Orange power cord? Boy that's heresy in many circles! Put it in a nice black jacket and some gold spades on
the ends, then it'll sound much better. I'm guessing you chose a pretty hefty gauge so's to get lots of
current for the bass when needed? I do feel like such a fool now, as I learn more, it just makes no sense. I'm
not actually using zip cord as I had said in previous posts, I made up a set from 50 conductor ribbon cable,
as a Valhalla copy. The nice side benefit is they lay very nice on the floor. No audible difference from my
Cardas Quadlinks which are going up for sale once I've blind tested them for posterity. Not spending on
cables certainly frees up coin for other projects. And Pinots. I'm going to come up to speed on TEM just so's
I know, but I don't think I'll be 'designing' any interconnects soon. I've got some good 20 ga. shielded
twisted pair used as signal wire on aircraft, it's good quality and I've terminated the shield in such a way I
can ground it to circuit or earth depending on noise.

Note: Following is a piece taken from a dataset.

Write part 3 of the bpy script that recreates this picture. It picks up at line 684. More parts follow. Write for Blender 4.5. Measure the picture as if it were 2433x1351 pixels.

So keeping in the spirit of the original thread, I think we can safely say we don't know everything but some
things we know well enough that only casual thought needs to be devoted to the subject. It seems to me
that there are a lot of educated and intelligent people on this thread and those less informed could learn
alot.

Here's a proposition, how about a general technical discussion on each of the major audiophile 'truths' from a
purely engineering point of view?

Exotic Capacitors
Bypass Capacitors
Power line conditioners
Point to Point vs. PC board
Isolation and damping
Tube rolling
Class A vs. AB
Resistor composition.

I'm a little afraid that it might degenerate into a "your deaf" "you're stupid" debate so if one is to participate,
cool and minimal response to any comments that are not supported by engineering principles would be
prudent. We've all been through the condescending and insulting remarks over the past few weeks, but within that there was some good discussion.

What do you guy's think? Start a new thread for each topic. Keep them all on the everything else
forum, make only cursory response to the 'I don't care, I can hear a difference crowd' and share information and ideas. I'll start a new thread this afternoon if I get some time on the capacitor sound issue.